Estimates for Stone's future production are based on assumptions of capital expenditure levels and the assumption that market demand and prices for oil and gas will continue at levels that allow for economic production of these products. The production, transportation and marketing of liquids and gas are complex processes that are subject to disruption due to transportation and processing availability, mechanical failure, human error, meteorological events including, but not limited to, hurricanes, earthquakes, and numerous other factors. Our estimates are based on certain other assumptions, such as well performance, which may vary significantly from those assumed.

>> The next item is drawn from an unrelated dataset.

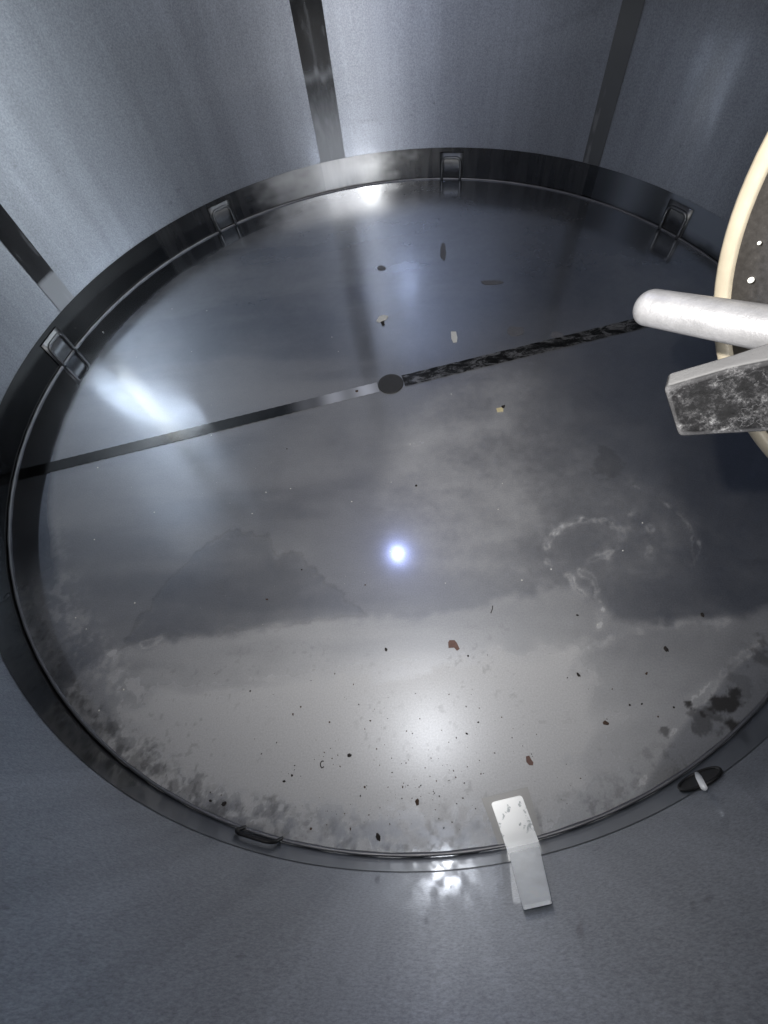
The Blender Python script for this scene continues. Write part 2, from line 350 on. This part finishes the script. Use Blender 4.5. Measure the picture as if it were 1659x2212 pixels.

Therefore, we can give no assurance that our future production will be as estimated.

Operating Expenses. For the third quarter of 2005, lease operating expenses are expected to total between $29-33 million based upon known operating conditions and maintenance activities. Lease operating expenses, which include major maintenance costs, vary in response to changes in prices of service and materials used in the operation of our properties and the amount of maintenance activity required. Therefore, we can give no assurance that our future operating expenses will be as estimated.

Other Information

In this press release, we refer to a non-GAAP financial measure we call discretionary cash flow because of management's belief that this measure is a financial indicator of our company's ability to internally fund capital expenditures and service debt. Management also believes that this non-GAAP financial measure of cash flow is useful information to investors because it is widely used by professional research analysts in the valuation, comparison, rating and investment recommendations of companies within the oil and gas exploration and production industry. Many investors use the published research of these analysts in making their investment decisions. Discretionary cash flow should not be considered an alternative to net cash provided by operating activities or net income, as defined by GAAP.